Russia's Sberbank to Sell Ukrainian Subsidiary Amid Sanctions

Russia’s largest state-owned bank is set to sell its Ukrainian subsidiary weeks after being hit with sanctions from Kiev.

March 28, 2017 — 12:30
— Update: Mar. 28 2017 — 09:41
March 28, 2017 — 12:30
— Update: Mar. 28 2017 — 09:41
Sergei Chuzavkov / AP

Russia’s largest state-owned bank is set to sell its Ukrainian subsidiary weeks after being hit with sanctions by the Ukrainian government in Kiev. 

The sale was made to a consortium backed by Said Gutseriev, son of Russian oligarch Mikhail Gutseriyev, and Grigoriy Guselnikov, owner of Latvia’s commercial Norvik Bank. Both men are also British citizens.

While the value of the sale is unknown, estimates have valued Sberbank Ukraine at between $450 million and $680 million. Gutseriev, a former employee at Glencore, will be the majority shareholder, controlling 55 percent of the company through a Belarusian firm. Guselnikov will acquire 45 percent of the company through Norvik Bank.

Guselnikov had previously expressed an interest in buying the company but had been unable to strike a deal, unnamed sources told Russia’s Kommersant newspaper on Tuesday.

In a statement on the Norvik Bank website, Guselnikov praised Sberbank Ukraine’s “excellent infrastructure. He pledged to build the bank “on European principles of quality, transparency and accessibility.”

"We support Ukraine's choice to be European and we believe that our work will help the future economic growth of the country," he said.

Guselnikov also announced that Norvik Bank planned to reduce its presence in the Russian banking market in a bid to boost the efficiency of investments and eliminate “political risks.”

Ukrainian President Petro Poroshenko placed sanctions on five Russian state-owned banks operating in Ukraine, including Sberbank, on March 16.

Sberbank, as well as VTB, BM Bank, Prominvestbank and VS Bank, were blocked from transferring funds to their subsidiary or parent companies outside of Ukraine for a 12-month period.

The sanctions were linked to Sberbank's decision to begin accepting documents issued from Ukraine's breakaway republics in Donetsk and Luhansk.

Sberbank had previously been forced to limit cash payments from Ukrainian ATMs following protests from nationalist activists across Ukraine.

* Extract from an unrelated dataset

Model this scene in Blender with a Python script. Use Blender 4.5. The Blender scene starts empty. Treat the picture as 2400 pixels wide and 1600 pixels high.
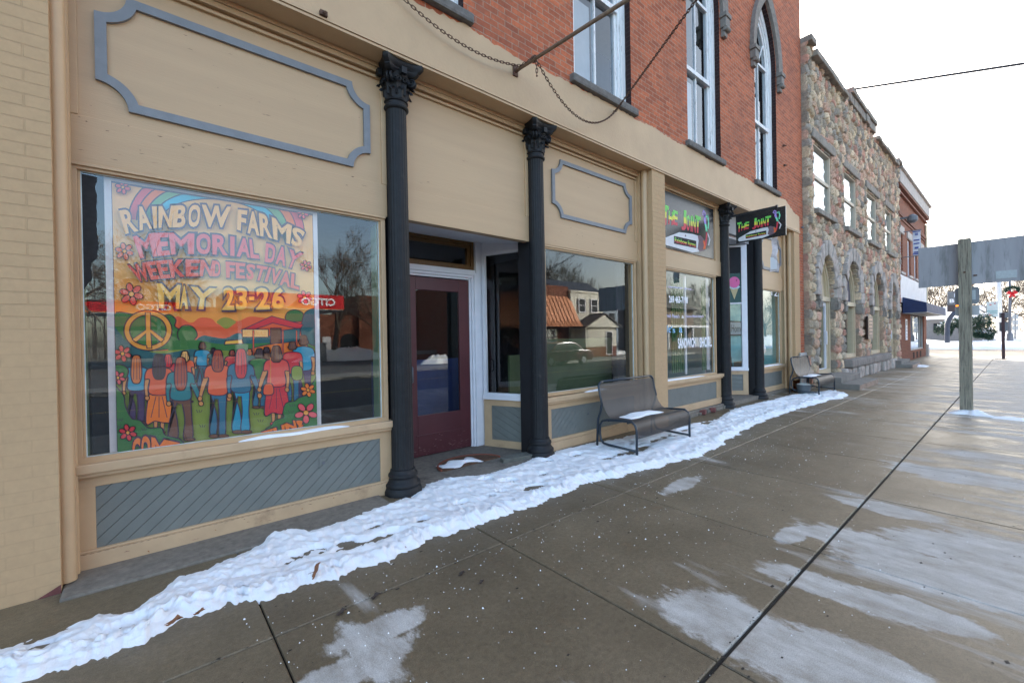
import bpy, bmesh, math, random
import numpy as np
from mathutils import Vector, Matrix
random.seed(7); rng = np.random.default_rng(7)
R = math.radians
sc = bpy.context.scene
COL = sc.collection

# ---------------------------------------------------------------- camera
FPX, YAW, PITCH, ROLL, EYE = 1010.26, 0.7042026, -0.0051679, -0.0173559, 1.524
def cam_axes():
    cy, sy = math.cos(YAW), math.sin(YAW)
    fwd = Vector((sy, cy, 0)); right = Vector((cy, -sy, 0)); up = Vector((0, 0, 1))
    cp, sp = math.cos(PITCH), math.sin(PITCH)
    f2 = fwd*cp + up*sp; u2 = up*cp - fwd*sp
    cr, sr = math.cos(ROLL), math.sin(ROLL)
    return right*cr + u2*sr, u2*cr - right*sr, f2
AR, AU, AF = cam_axes()
def on_wall(px, py, Y):
    """point of the vertical plane y=Y measured at that spot of the photograph"""
    d = AF + AR*((px-1200)/FPX) - AU*((py-800)/FPX)
    t = Y/d.y
    return (d.x*t, EYE + d.z*t)
cd = bpy.data.cameras.new('camera'); cam = bpy.data.objects.new('camera', cd); COL.objects.link(cam)
cd.sensor_width = 36; cd.lens = 36*FPX/2400; cd.clip_start = .05; cd.clip_end = 3000
M = Matrix.Identity(4)
for i in range(3):
    M[i][0], M[i][1], M[i][2] = AR[i], AU[i], -AF[i]
M[2][3] = EYE
cam.matrix_world = M
sc.camera = cam

# ---------------------------------------------------------------- light
SUN_AZ, SUN_EL = R(54), R(21)
w = bpy.data.worlds.new('World'); sc.world = w; w.use_nodes = True
nt = w.node_tree; bg = nt.nodes['Background']
sky = nt.nodes.new('ShaderNodeTexSky'); sky.sky_type = 'NISHITA'; sky.sun_disc = False
sky.sun_elevation = SUN_EL; sky.sun_rotation = SUN_AZ
sky.air_density = 1.0; sky.dust_density = 2.5; sky.ozone_density = .9
# a thin veil of high cloud over the clear sky: most of the blue is washed out of it
bw_ = nt.nodes.new('ShaderNodeRGBToBW'); nt.links.new(sky.outputs[0], bw_.inputs[0])
veil = nt.nodes.new('ShaderNodeMix'); veil.data_type = 'RGBA'; veil.blend_type = 'MULTIPLY'; veil.inputs[0].default_value = 1
nt.links.new(bw_.outputs[0], veil.inputs[6]); veil.inputs[7].default_value = (1.07, .985, .87, 1)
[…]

The protesters vandalized cash machines across the country, and attempted to barricade Sberbank’s central headquarters in Kiev with bricks and mortar.

With 150 branches across the region, Sberbank Ukraine is among the country’s seven largest banks, with assets worth $1.7 billion, according to the National Bank of Ukraine (NBU).

The company serves more than 1 million private clients and more than 36,000 business and corporate clients.